Thursday, May 07, 2009

So is the "E-Reader" a way to charge for content?

...does the Kindle form part of Murdoch's digital content masterplan? Apparently not.

"I can assure you, we will not be sending our content rights to the fine people who created the Kindle," he said. "We will control the prices for our content, and we will control the relationship with our customers."

So who is News Corp talking to about an ebook reader? There are a dozen or so products on the market. Kindle has been most successful in bringing newspaper publishers on board but its electronic paper competitors include the Sony Reader, the older iRex iLiad and Fujitsu's FELPia. The latter is colour too – a major advantage over its monochrome Amazon rival.

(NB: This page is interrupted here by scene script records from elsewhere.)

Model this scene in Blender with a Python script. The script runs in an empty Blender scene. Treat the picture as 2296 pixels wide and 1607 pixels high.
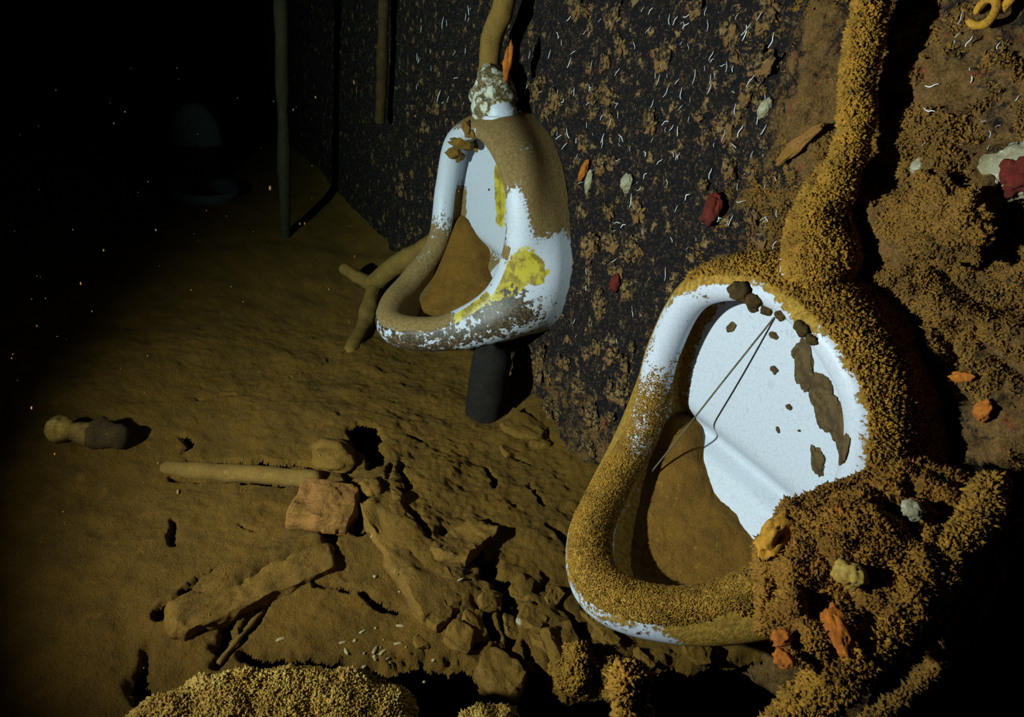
import bpy, bmesh, math, random
import numpy as np
from mathutils import Vector, Matrix
from mathutils.bvhtree import BVHTree

random.seed(7); RNG = np.random.default_rng(7)
SC = bpy.context.scene
COL = SC.collection
PI = math.pi

# ------------------------------------------------------------------ camera
# world: x runs along the wall away from the camera, y out of the wall, z up (metres)
F, PX, PY = 1562.4, 1148.0, 803.5
def _c(p): return np.array([p[0]-PX, -(p[1]-PY), -F])
_Z = -_c((701.2, 3569)); _Z /= np.linalg.norm(_Z)
_X = _c((121.2, -192.8)); _X -= _Z*(_X@_Z); _X /= np.linalg.norm(_X)
RM = np.array([_X, np.cross(_Z, _X), _Z])
CAM = np.array([0, 1.0, 1.15])
cd = bpy.data.cameras.new('camera'); cam = bpy.data.objects.new('camera', cd); COL.objects.link(cam)
cd.sensor_fit = 'HORIZONTAL'; cd.sensor_width = 36; cd.lens = F/2296*36; cd.clip_start = .02; cd.clip_end = 60
cam.matrix_world = Matrix.Translation(CAM) @ Matrix(RM.tolist()).to_4x4()
SC.camera = cam

def at(p, axis, val):
    """the world point seen at a photo pixel, on the plane axis = val"""
    v = RM @ _c(p); t = (val-CAM[axis])/v[axis]
    return CAM + v*t
def raydir(p):
    v = RM @ _c(p); return v/np.linalg.norm(v)

# ------------------------------------------------------------------ water, strobe, exposure
w = bpy.data.worlds.new('water'); SC.world = w; w.use_nodes = True
nt = w.node_tree
nt.nodes['Background'].inputs[0].default_value = (.0008, .0012, .0010, 1)
nt.nodes['Background'].inputs[1].default_value = 1.0
va = nt.nodes.new('ShaderNodeVolumeAbsorption')
va.inputs['Color'].default_value = (.54, .80, .74, 1); va.inputs['Density'].default_value = .29
nt.links.new(va.outputs[0], nt.nodes['World Output'].inputs['Volume'])

LP = np.array([.88, 1.88, .84])
ld = bpy.data.lights.new('dive_strobe', 'SPOT'); ld.energy = 232; ld.spot_size = math.radians(109); ld.spot_blend = .8
ld.shadow_soft_size = .022; ld.color = (1.0, .955, 1.0)
lo = bpy.data.objects.new('dive_strobe', ld); COL.objects.link(lo)
lo.location = LP
AIM = LP+np.array([.22, -.9, .02])
lo.rotation_euler = Vector(AIM-LP).to_track_quat('-Z', 'Y').to_euler()

vs = SC.view_settings
vs.view_transform = 'Standard'; vs.look = 'None'; vs.gamma = 1; vs.use_curve_mapping = False; vs.exposure = 0.0

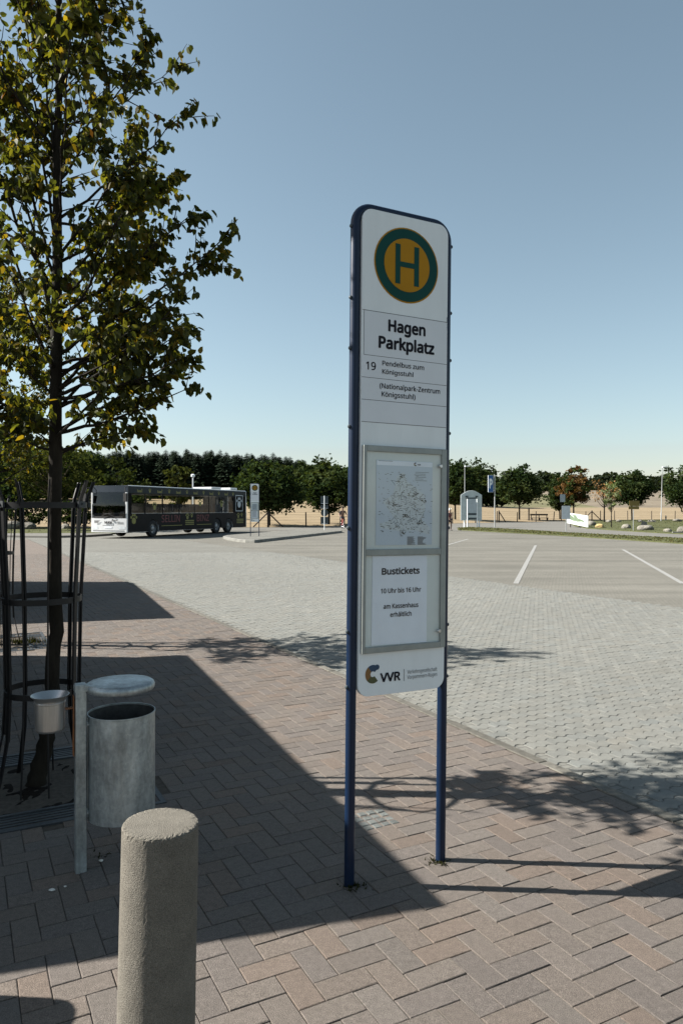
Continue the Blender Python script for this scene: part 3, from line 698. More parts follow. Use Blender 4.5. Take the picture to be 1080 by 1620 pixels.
# ------------------------------------------------------------------ lindens in the guards
def leaf(mb, p, dr, up, size, tint):
    dr = dr.normalized(); sd = dr.cross(up)
    sd = sd.normalized() if sd.length > 1e-3 else Vector((1, 0, 0)); nm = sd.cross(dr); w_ = size*.5
    f_ = .18*size
    b = p; m_ = p+dr*size*.55+nm*-f_*.3; tp = p+dr*size*1.08-nm*f_*.6
    l1, l2 = p+dr*size*.12-sd*w_*.85+nm*f_, p+dr*size*.62-sd*w_*.8+nm*f_*.6
    r1, r2 = p+dr*size*.12+sd*w_*.85+nm*f_, p+dr*size*.62+sd*w_*.8+nm*f_*.6
    k0 = p-dr*size*.10-sd*w_*.4+nm*f_*.5; k1 = p-dr*size*.10+sd*w_*.4+nm*f_*.5
    mb.add([b, m_, tp, l1, l2, r1, r2, k0, k1], [(0, 7, 3, 4, 1), (1, 4, 2), (0, 1, 6, 5, 8), (1, 2, 6)], 0, tint)
def linden(label, base, trunk, ends, seed, n_rand, rlim, profile, sx=1.0):
    rg = random.Random(seed); t = thing('linden_tree', label, 'tree', base, group='lindens on the pavement')
    B = Vector(base); tb = MB(); lf = MB()
    tp = [Vector(p) for p, _ in trunk]; tr_ = [r_ for _, r_ in trunk]
    fine, fr = [], []
    for i in range(len(tp)-1):
        for k in range(6): fine.append(tp[i].lerp(tp[i+1], k/6)+Vector((rg.gauss(0, .004), rg.gauss(0, .004), 0))); fr.append(tr_[i]+(tr_[i+1]-tr_[i])*k/6)
    fine.append(tp[-1]); fr.append(tr_[-1]); tb.tube(fine, fr, 14)
    def at_z(z):
        for i in range(len(tp)-1):
            if tp[i].z <= z <= tp[i+1].z:
                k = (z-tp[i].z)/(tp[i+1].z-tp[i].z); return tp[i].lerp(tp[i+1], k), tr_[i]+(tr_[i+1]-tr_[i])*k
        return tp[-1].copy(), tr_[-1]
    def put_leaf(p, d, big=1.0):
        if sx == 1.0 and (p.z < 1.80+.62*max(0, .118-p.x) ): return
        dd = Vector((d.x*.5+rg.gauss(0, .55), d.y*.5+rg.gauss(0, .55), -.75+rg.gauss(0, .5)))
        up = Vector((rg.gauss(0, .6)+d.x*.4, rg.gauss(0, .6)+d.y*.4, .8))
        q = rg.random()
        if q < .12: c = (.115, .092, .014)
        elif q < .124: c = (.09, .045, .012)
        elif q < .5: c = (.070, .078, .017)
        else: c = (.034, .045, .014)
        k = rg.uniform(.75, 1.2); leaf(lf, p, dd, up, rg.uniform(.031, .051)*big, (c[0]*k, c[1]*k, c[2]*k))
    def twig(p, d, L_, r_, depth):
        n_ = max(3, int(L_/.07)); pts = [p.copy()]; dd = d.normalized(); step = L_/n_
        for k in range(n_):
            dd = (dd+Vector((rg.gauss(0, .10), rg.gauss(0, .10), rg.gauss(0, .06)-(.05 if k > n_*.5 else -.01)))).normalized(); pts.append(pts[-1]+dd*step)
        tb.tube(pts, [max(.0014, r_*(1-.75*k/n_)) for k in range(n_+1)], 5 if depth else 7)
        for k in range(1, n_+1):
            if depth == 0:
                if k/n_ < .22: continue
                for _ in range(2 if rg.random() < .75 else 1):
                    side = dd.cross(Vector((0, 0, 1))).normalized()*rg.choice((-1, 1)); dr_ = (dd*.6+side*rg.uniform(.5, 1.0)+Vector((0, 0, rg.uniform(-.25, .45)))).normalized()
                    twig(pts[k], dr_, rg.uniform(.12, .30)*(1.15-.45*k/n_), .0032, 1)
                if rg.random() < .9: put_leaf(pts[k], dd)
            else:
                for _ in range(3 if rg.random() < .55 else 2): put_leaf(pts[k]+Vector((rg.gauss(0, .012), rg.gauss(0, .012), rg.gauss(0, .012)-.01)), dd)
        if depth == 0:
            for _ in range(3): twig(pts[-1], (dd+Vector((rg.gauss(0, .4), rg.gauss(0, .4), rg.gauss(0, .3)))), rg.uniform(.08, .18), .0025, 1)
    def limb(z0, end):
        a, r0 = at_z(z0); v = end-a; L_ = v.length; n_ = max(6, int(L_/.10)); pts = []; mid = a+v*rg.uniform(.42, .58)+Vector((0, 0, L_*rg.uniform(-.17, .03)))
        for k in range(n_+1):
            u = k/n_; pts.append(a*(1-u)**2+mid*2*u*(1-u)+end*u*u+Vector((rg.gauss(0, .006), rg.gauss(0, .006), rg.gauss(0, .006))))
        rr = min(r0*.36, .006+.008*L_); tb.tube(pts, [max(.0025, rr*(1-.8*k/n_)) for k in range(n_+1)], 7)
        for k in range(1, n_+1):
            u = k/n_; dd = (pts[k]-pts[k-1]).normalized()
            if u < .20: continue
            for _ in range(2 if rg.random() < .48 else 1):
                side = dd.cross(Vector((0, 0, 1))); side = side.normalized() if side.length > .1 else Vector((1, 0, 0))
                ang = rg.uniform(0, 6.28); sv = side*math.cos(ang)+dd.cross(side)*math.sin(ang)*.7
                twig(pts[k], dd*.65+sv*.8+Vector((0, 0, .15)), rg.uniform(.12, .34)*(1.1-.5*u), .0042, 0 if rg.random() < .25*(1-u)+.05 else 1)
        for _ in range(3): twig(pts[-1], (pts[-1]-pts[-2]).normalized()+Vector((rg.gauss(0, .25), rg.gauss(0, .25), rg.gauss(0, .2))), rg.uniform(.07, .15), .003, 1)
    for e in ends: limb(e[1], Vector(e[0]))
    for k in range(n_rand):
        z0 = profile[0]+(profile[1]-profile[0])*((k+rg.random())/n_rand); a = k*2.39996+rg.uniform(-.3, .3)
        h_ = (z0-profile[0])/(profile[1]-profile[0]); L_ = (.45+.75*math.sin(math.pi*min(1, h_*1.15+.18)))*rg.uniform(.75, 1.1)*sx
        rise = L_*(.35+.8*h_+rg.uniform(-.1, .3)); c, _ = at_z(z0); dx, dy = math.cos(a)*L_, math.sin(a)*L_
        if sx == 1.0 and z0 < 2.9 and dx < -.35: dx, rise = dx*.45, rise+.25
        if dx > rlim: dx = rlim*rg.uniform(.5, 1.0)
        limb(z0, c+Vector((dx, dy, rise)))
    # leader
    twig(tp[-1], Vector((.05, 0, 1)), .5, .006, 0); twig(tp[-1]-Vector((0, 0, .5)), Vector((.3, .1, 1)), .5, .006, 0)
    tb.build('trunk', M['bark'], t, smooth=True); lf.build('crown', M['leaf'], t, tint=True)
    return t, len(lf.f)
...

They would be looking at a subscription-based service on an existing reader or, though more unlikely, their own branded reader. That would be more costly and wouldn't make much sense for the consumer unless it could be opened to other content providers – and could we see News Corp setting itself up with an "open platform" publishing model, a la Facebook and Apple?

From The Guardian.

The battle of the e-readers is setting up to look like the online service wars of the mid nineties: CompuServe, AOL, Prodigy, Minitel et al etc. What happened next: the web. So when Murdoch says: "The current days of the internet will soon be over," we should all wonder what's about to happen next.